Given that, with Communities First, when the Wales Audit Office looked at Communities First in 2009, it produced a report identifying corporate governance failings in financial controls, HR controls and audit trails, what corporate governance checks and balances are you putting in place so the foundations are right, thereby maximising the chances for these social enterprises, often fledgling social enterprises, to rise and hopefully fly with their employees on board?

You talk about working with a talented and innovative team of officials in Welsh Government and social partners in trade union movements and industry. Given that the Wales Co-operative Centre is the body funded by Welsh Government to support the establishment and management of social enterprises, what involvement have you had with them, and also with the wider third sector, given the work that the Wales Council for Voluntary Action has done on successors to Communities First models in the future, community anchor organisations and so on, and also the work currently being done across Wales by the growing co-production network exactly in these sorts of areas?

How do you respond to the Bevan Foundation statement, following the ending of Communities First, that the programme

'did not reduce the headline rates of poverty in the vast majority of communities, still less

in Wales as a whole' and that therefore a new programme

'should be co-produced by communities and professionals and not be directed top-down',  based on

'A clear theory of change that builds on people’s and community’s assets not their deficits' and that

'local action should be led by established, community-based organisations which have a strong track-record of delivery and which have significant community engagement'?

They also said that if people feel that policies are imposed on them, the policies don't work. So, how can you assure the Assembly and others outside that, in addition to the initiatives you describe in your statement, you're embracing those approaches to ensure that we don't repeat the mistakes of the past?

I'll conclude by referring to an event I hosted in April here with the Bevan Foundation and Big Issue Cymru on prevention and inclusion, when I sat beside and introduced the founder of The Big Issue, Lord John Bird.
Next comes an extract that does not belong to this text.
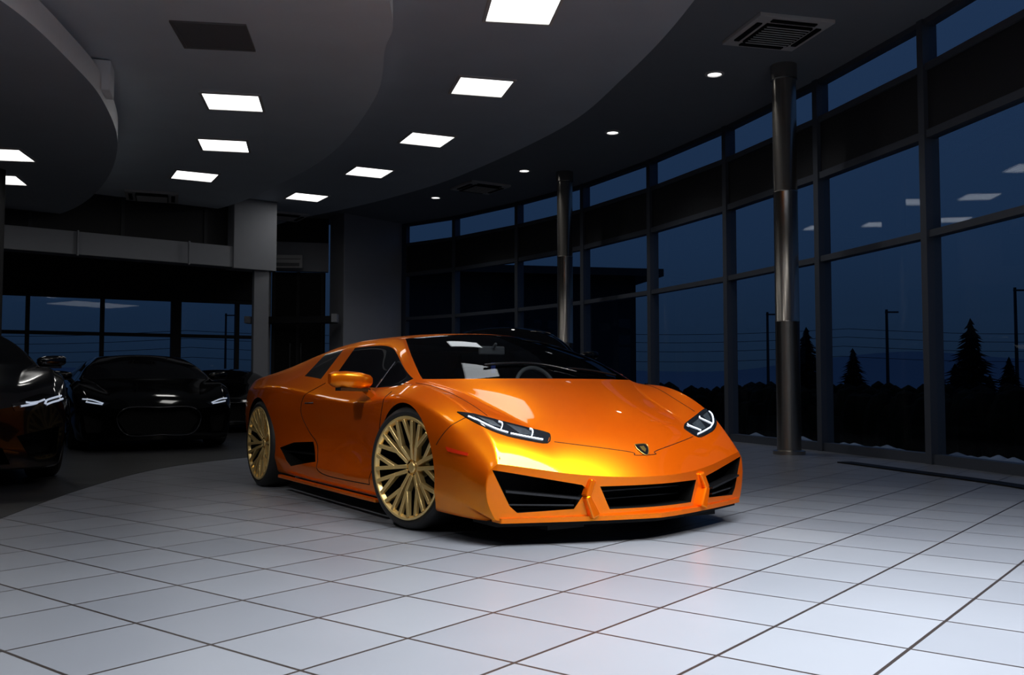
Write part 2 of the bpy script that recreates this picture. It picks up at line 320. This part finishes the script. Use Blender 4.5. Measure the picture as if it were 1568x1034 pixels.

How do you respond, perhaps, to his statement, quote, 'Too much time is spent analysing poverty, not enough on dismantling it, too much making people a little bit more comfortable being poor, too little bringing the poor into the equation' and, he said, 'We need to get poor people'—his words—'to change the way they think about poverty, to open up so they can encounter the problems around them, turning social security into social opportunity', and, finally, to his comment that 80 per cent of social intervention money is spent on emergency and coping, but almost nothing on cure, and that when considering social spending we must therefore always ask whether the social pound is prevention money?